La politique s’en est aussi mêlée
Utiliser Outreau pour en finir avec l’exercice des juges d’instruction ? Les relations tumultueuses entretenues entre Nicolas Sarkozy et le monde de la magistrature est un secret de Polichinelle. Ces juges-enquêteurs, indépendants du pouvoir politique, capables de le placer sur écoute. Si bien qu’en 2009, l’annonce d’un projet – avorté – de suppression des juges d’instruction en France est exposé. Ils ont de tout temps été l’obsession de l’ancien locataire de l’Elysée, pour lequel « un bon magistrat est un magistrat qui obéit » :
[…] Nicolas Sarkozy, c’est vrai, a utilisé cette affaire et a même cité à plusieurs reprises l’affaire d’Outreau et le juge Fabrice Burgaud pour dire : ‘Regardez, à quel point il faut se débarrasser de ces juges quand on voit les catastrophes dont ils peuvent être responsables’,
avait déclaré le député André Vallini (PS), alors Président de la Commission d’enquête parlementaire sur cette affaire.

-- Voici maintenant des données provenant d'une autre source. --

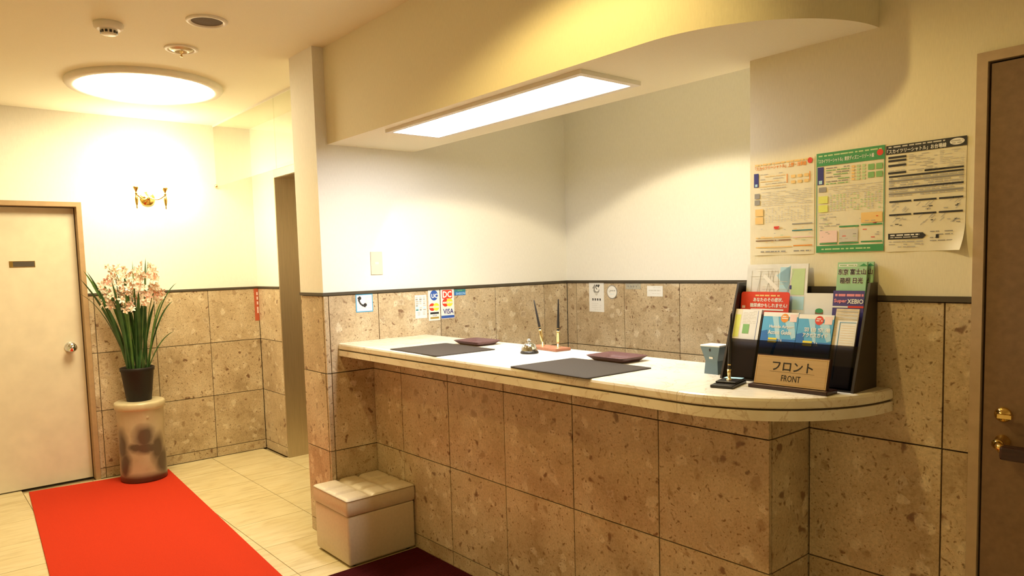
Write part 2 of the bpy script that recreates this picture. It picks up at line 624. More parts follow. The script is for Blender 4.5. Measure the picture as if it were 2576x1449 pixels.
# ------------------------------------------------------------------ dimensions
B, ROW = 0.071, 0.40
TR = B + 3 * ROW                # dado height 1.271
PY = -0.2676                    # front face of the pillar
PX = -0.266                     # left face of the pillar
NY = 1.4505                     # niche back wall
PW = 0.2262                     # poster wall
NX = 2.062                      # right edge of the niche
XL = -2.2011                    # far left wall
LY = 0.254                      # lift wall
CE = 2.2597                     # right end of the counter base
ROWS = [0.0, B, B + ROW, B + 2 * ROW, TR - 0.006]
J = 0.0022
TH = 0.014


def dado(wall, axis, at, n, cols, rows=ROWS, z0=None, stone='stone', th=TH):
    """stone tiles of one wall face. axis 'x': face lies in x=at, columns run along y; axis 'y': face in y=at, columns along x; n is the outward sign"""
    for a, b in zip(cols[:-1], cols[1:]):
        for c, d in zip(rows[:-1], rows[1:]):
            mb = MB()
            hw, hh = (b - a) / 2 - J, (d - c) / 2 - J
            if hw <= 0 or hh <= 0:
                continue
            jig = rnd.uniform(-.0006, .0006)
            if axis == 'x':
                mb.box((-th / 2, -hw, -hh), (th / 2, hw, hh), M[stone])
                loc = (at - n * (th / 2 + jig), (a + b) / 2, (c + d) / 2)
            else:
                mb.box((-hw, -th / 2, -hh), (hw, th / 2, hh), M[stone])
                loc = ((a + b) / 2, at - n * (th / 2 + jig), (c + d) / 2)
            mb.build('stone_tile', wall, loc)


def rail(name, a, b, label):
    mb = MB()
    mb.box(a, b, M['rail'])
    return struct(mb.build(name), label)


# ------------------------------------------------------------------ floor
mb = MB()
mb.box((-2.7, -3.6, -0.12), (4.4, 1.6, -0.012), M['floor_joint'])
floor = struct(mb.build('floor'), 'floor of cream marble tiles with thin brown joints')
xs_r = [0.233 - 0.405 * k for k in range(-11, 8)]
xs_l = [-1.58 + 0.415 * k for k in range(-3, 16)]
ys = [0.225 + 0.4 * k for k in range(-10, 4)]
for j in range(len(ys) - 1):
    ya, yb = ys[j], ys[j + 1]
    xs = sorted(xs_r) if yb > -0.98 else sorted(xs_l)
    for xa, xb in zip(xs[:-1], xs[1:]):
        cx, cy = (xa + xb) / 2, (ya + yb) / 2
        if xa < XL - 0.25 or xb > 4.4 or yb < -3.5:
            continue
        if cy > LY and (cx < -1.8 or (PX < cx < 0.0)):
            continue
        mb = MB()
        g = 0.0016
        mb.box((-(xb - xa) / 2 + g, -(yb - ya) / 2 + g, -0.012), ((xb - xa) / 2 - g, (yb - ya) / 2 - g, 0), M['floor'])
        mb.build('floor_tile', floor, (cx, cy, rnd.uniform(-.0004, 0)))

# ------------------------------------------------------------------ ceiling and walls
mb = MB()
mb.box((-2.7, -3.6, HC), (4.4, 1.6, HC + 0.1), M['ceiling'])
ceiling = struct(mb.build('ceiling'), 'cream ceiling over the lobby')


def wall(name, boxes, mat, label, grout=()):
    mb = MB()
    for a, b in boxes:
        mb.box(a, b, M[mat])
    for a, b in grout:
        mb.box(a, b, M['grout'])
    return struct(mb.build(name), label)


G = TH - 0.003      # how far the joint bed lies behind the tile face
# far left wall with the doorway y -1.78 .. -0.935
DL0, DL1, DLZ = -1.80, -0.952, 1.862
wall_left = wall('wall_left', [((XL - .2, DL1 + .03, TR), (XL, 1.6, HC)), ((XL - .2, DL0 - .03, DLZ + .03), (XL, DL1 + .03, HC)), ((XL - .2, -3.6, 0), (XL, DL0 - .03, HC))],
                 'wall_white', 'cream far wall with stone dado behind the potted orchid', [((XL - .2, DL1 + .03, 0), (XL - G, LY + .05, TR))])
f0 = LY
cols = [DL1 + .031, -0.887, f0 - .3832 - .3775, f0 - .3832, f0 - .001]
dado(wall_left, 'x', XL, 1, cols)
# wall beside the lift
wall_rear = wall('wall_rear', [((XL, LY, TR), (-1.779, LY + .35, HC)), ((-1.779, LY, 2.153), (PX, LY + .35, HC))], 'wall_white', 'pale wall around the lift doorway with stone dado',
                 [((XL, LY + G, 0), (-1.781, LY + .3, TR))])
dado(wall_rear, 'y', LY, -1, [XL + .002, -1.7815])
# pillar / left wall of the counter niche
wall_niche = wall('wall_niche_left', [((PX, PY, TR), (0, NY, HC))], 'wall_white', 'white left side wall of the counter niche ending in a pillar',
                  [((PX, PY + G, 0), (-G, NY, TR))])
dado(wall_niche, 'y', PY, -1, [PX, -0.0145])
dado(wall_niche, 'x', 0.0, 1, [PY, PY + .027, .0436, .4436, .8436, 1.2436, NY - .001])
# niche back wall
wall_back = wall('wall_niche_back', [((0, NY, TR), (NX + .1, NY + .15, HC))], 'wall_white', 'white back wall of the counter niche with stone dado', [((0, NY + G, 0), (NX + .1, NY + .15, TR))])
dado(wall_back, 'y', NY, -1, [.001, .083, .483, .883, 1.283, 1.683, NX])
# poster wall
RX0, RX1, RZ = 2.694, 3.56, 1.888
wall_right = wall('wall_poster', [((NX, PW, TR), (RX0, NY, HC)), ((RX0, PW, RZ), (RX1, PW + .15, HC)), ((RX1, PW, 0), (4.4, PW + .15, HC))], 'wall', 'cream poster wall between the niche and the brown door',
                  [((NX, PW + G, 0), (RX0, NY, TR))])
dado(wall_right, 'y', PW, -1, [NX + .001, 2.262, 2.6293, RX0 - .001])
wall_front = wall('wall_front', [((-2.7, -3.6, 0), (4.4, -3.4, HC))], 'wall', 'cream wall opposite the counter')
wall_end = wall('wall_right', [((4.2, -3.4, 0), (4.4, PW, HC))], 'wall', 'cream end wall of the lobby')

# dado rails
rz0, rz1 = TR - 0.005, TR + 0.010
rail('trim_1', (XL, DL1 + .03, rz0), (XL + .006, LY, rz1), 'dark dado rail on the far wall')
rail('trim_2', (XL + .006, LY - .006, rz0), (-1.7815, LY, rz1), 'dark dado rail beside the lift')
rail('trim_3', (PX, PY - .006, rz0), (0.006, PY, rz1), 'dark dado rail across the pillar')
rail('trim_4', (0, PY, rz0), (.006, NY, rz1), 'dark dado rail on the niche side wall')
rail('trim_5', (.006, NY - .006, rz0), (NX, NY, rz1), 'dark dado rail on the niche back wall')
rail('trim_6', (NX, PW - .006, rz0), (RX0, PW, rz1), 'dark dado rail under the posters')

# ------------------------------------------------------------------ soffit over the counter
ZC, CY0, CYB = 2.017, -0.207, 0.300
out = [(0.0, CY0)]
ccx, ccy, cr = 1.995, PW + .0, 0.458
ry = PW - CY0
for i in range(0, 49):
    a = -math.pi / 2 + (math.pi / 2) * i / 48
    out.append((ccx + cr * math.cos(a), PW + ry * math.sin(a)))
out += [(NX + .0, PW), (NX, CYB), (0.0, CYB)]
mb = MB()
n = len(out)
v = [(x, y, ZC) for x, y in out] + [(x, y, HC) for x, y in out]
mb.add(v, [tuple(reversed(range(n)))], M['ceiling'])
mb.add(v, [(i, (i + 1) % n, n + (i + 1) % n, n + i) for i in range(n)], M['wall'], False)
soffit = struct(mb.build('ceiling_soffit'), 'dropped soffit with a rounded end over the counter')

# ------------------------------------------------------------------ door 1 (far left)
mb = MB()
fx = XL + .012
mb.box((XL - .12, DL1, 0), (fx, DL1 + .03, DLZ + .03), M['door_frame'])
mb.box((XL - .12, DL0 - .03, 0), (fx, DL0, DLZ + .03), M['door_frame'])
mb.box((XL - .12, DL0, DLZ), (fx, DL1, DLZ + .03), M['door_frame'])
door_1 = struct(mb.build('door_1'), 'cream flush door in a tan frame at the far wall')
mb = MB()
mb.box((XL - .105, DL0 + .004, .008), (XL - .070, DL1 - .005, DLZ - .005), M['door_cream'])
mb.build('door_leaf', door_1)
mb = MB()
mb.box((XL - .070, -1.342, 1.468), (XL - .067, -1.200, 1.508), M['brass'])
mb.box((XL - .067, -1.322, 1.471), (XL - .0665, -1.204, 1.505), M['rail'])
mb.build('name_plate', door_1)
mb = MB()
rot = Matrix.Translation((XL - .070, -1.035, .922)) @ Matrix.Rotation(R(90), 4, 'Y')
mb.lathe([(.036, 0), (.036, .005), (.014, .009), (.013, .028), (.024, .034), (.0315, .044), (.0315, .057), (.024, .066), (0, .069)], M['chrome'], 28, xf=rot)
mb.build('door_knob', door_1)

# ------------------------------------------------------------------ door 2 (right)
mb = MB()
fy = PW - .010
mb.box((RX0, fy, 0), (RX0 + .024, PW + .10, RZ), M['frame_taupe'])
mb.box((RX1 - .024, fy, 0), (RX1, PW + .10, RZ), M['frame_taupe'])
mb.box((RX0 + .024, fy, RZ - .024), (RX1 - .024, PW + .10, RZ), M['frame_taupe'])
door_2 = struct(mb.build('door_2'), 'brown door in a taupe frame right of the posters')
mb = MB()
mb.box((RX0 + .024, PW + .02, 0), (RX1 - .024, PW + .09, RZ - .024), M['gap'])  # near-black sheet behind the leaf, painting the shade in the door gap
mb.build('door_gap_shade', door_2)
mb = MB()
mb.box((RX0 + .030, PW - .002, .008), (RX1 - .030, PW + .03, RZ - .030), M['door_brown'])
mb.build('door_leaf', door_2)
rotY = lambda x, z, y=PW - .002: Matrix.Translation((x, y, z)) @ Matrix.Rotation(R(90), 4, 'X')
mb = MB()
mb.lathe([(.019, 0), (.019, .004), (.015, .008), (.010, .010), (.009, .016), (0, .017)], M['brass'], 24, xf=rotY(2.768, .985))
mb.box((2.763, PW - .034, .980), (2.793, PW - .018, .990), M['brass'])
mb.build('thumb_turn', door_2)
mb = MB()
mb.lathe([(.017, 0), (.017, .005), (.012, .010), (.011, .035), (.013, .042), (0, .044)], M['brass'], 24, xf=rotY(2.768, .916))
mb.tube([(2.768, PW - .04, .916), (2.775, PW - .048, .910), (2.785, PW - .05, .904)], [.010, .011, .012], M['brass'], 12)
hd = mb.build('door_handle', door_2)
mb = MB()
mb.box((2.779, PW - .072, .884), (2.95, PW - .038, .918), M['mahogany'])
bevel(mb.build('grip', hd), .006, 2)

# ------------------------------------------------------------------ lift doorway
mb = MB()
mb.box((-.779, -.004, 0), (-.764, .42, 2.07), M['steel'])
mb.box((-.764, .02, 2.07), (.73, .42, 2.085), M['steel'])
lift = struct(mb.build('door_3', None, (-1.0, LY, 0)), 'stainless steel lift doorway with pale head panel behind the pillar')
mb = MB()
mb.box((-.779, -.006, 2.0855), (.73, .02, 2.152), M['white_plastic'])
mb.box((-.764, -.006, 2.07), (.73, .0195, 2.0855), M['white_plastic'])
mb.build('head_panel', lift)
for k in range(2):
    mb = MB()
    mb.box((-.764 + k * .748, .40, 0), (-.764 + .746 + k * .748, .42, 2.07), M['steel'])
    mb.build('door_panel', lift)

# ------------------------------------------------------------------ glass smoke screen
gy = -0.017
screen = thing('smoke_screen', 'clear glass smoke barrier hanging from the ceiling beside the pillar', 'glass screen', (-1.2, gy, HC))
for a, b in ((XL + .003, -1.0835), (-1.0805, PX - .001)):
    mb = MB()
    mb.box((a + 1.2, -.003, -.45), (b + 1.2, .003, -.001), M['glass'])
    mb.build('pane', screen)
mb = MB()
mb.box((XL + 1.2 + .001, -.007, -.014), (PX + 1.199, -.0035, 0), M['white_plastic'])
mb.build('ceiling_channel', screen)
mb = MB()
mb.lathe([(.012, 0), (.012, .012), (.006, .016), (0, .016)], M['gold'], 16, xf=Matrix.Translation((XL + 1.2 + .02, -.004, -.447)) @ Matrix.Rotation(R(90), 4, 'X'))
mb.build('clip', screen)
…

En effet, le candidat s’était déclaré scandalisé par l’affaire et les « errements » du magistrat, lors d’une réunion de nouveaux adhérents de l’UMP, dans une nouvelle phase de sa course à la présidentielle de 2007. Il avait justifié son aversion à l’égard des juges d’instruction dans le but d’entacher d’amateurisme l’appareil judiciaire :
[…] Je voudrais dire également ma stupéfaction, après les conclusions de l’inspection judiciaire sur les conséquences d’Outreau. Alors donc, il n’y a pas de responsables, pas de coupables, et pas de sanctions. Il y a simplement quelques personnes qui ont fait trois années de prison pour rien. Et bien moi, je dis, ce n’est pas normal.
Force est de constater que ce sont bel et bien ceux en charge des dossiers politico-financiers qui hantent aujourd’hui l’homme politique.
France Télévisions se dédouane
« ‘Il n’y a de pire souffrance que l’injustice’, écrit France Télévisions pour présenter cette série. Soit. La société nationale de programmes a déclaré « pour la première fois, une série sur l’affaire d’Outreau donne la parole à l’ensemble des victimes : enfant sans « S » et accusés innocentés. Le groupe rappelle être investi et engagé depuis de nombreuses années, grâce à son unique offre de programmes – documentaires, fictions ou encore magazines -, dans la lutte contre toutes les formes de violences faites aux enfants ».
Le lancement des deux premiers épisodes de cette mini-série ont été suivi. En moyenne, 3,13 millions de téléspectateurs étaient au rendez-vous mardi 17 janvier, ce qui représente 15,5% du public et 10,9% des Femmes responsables des achats de moins de 50 ans (FRDA-50), selon Médiamétrie. France 2 achèvera mardi 24 janvier la diffusion de « L’affaire d’Outreau ». Les deux derniers épisodes seront suivis d’un débat présenté par Julian Bugier qui promet, sur le même modèle des soirées continues de France 2, de « mettre les choses en perspective ». En perspective, donc.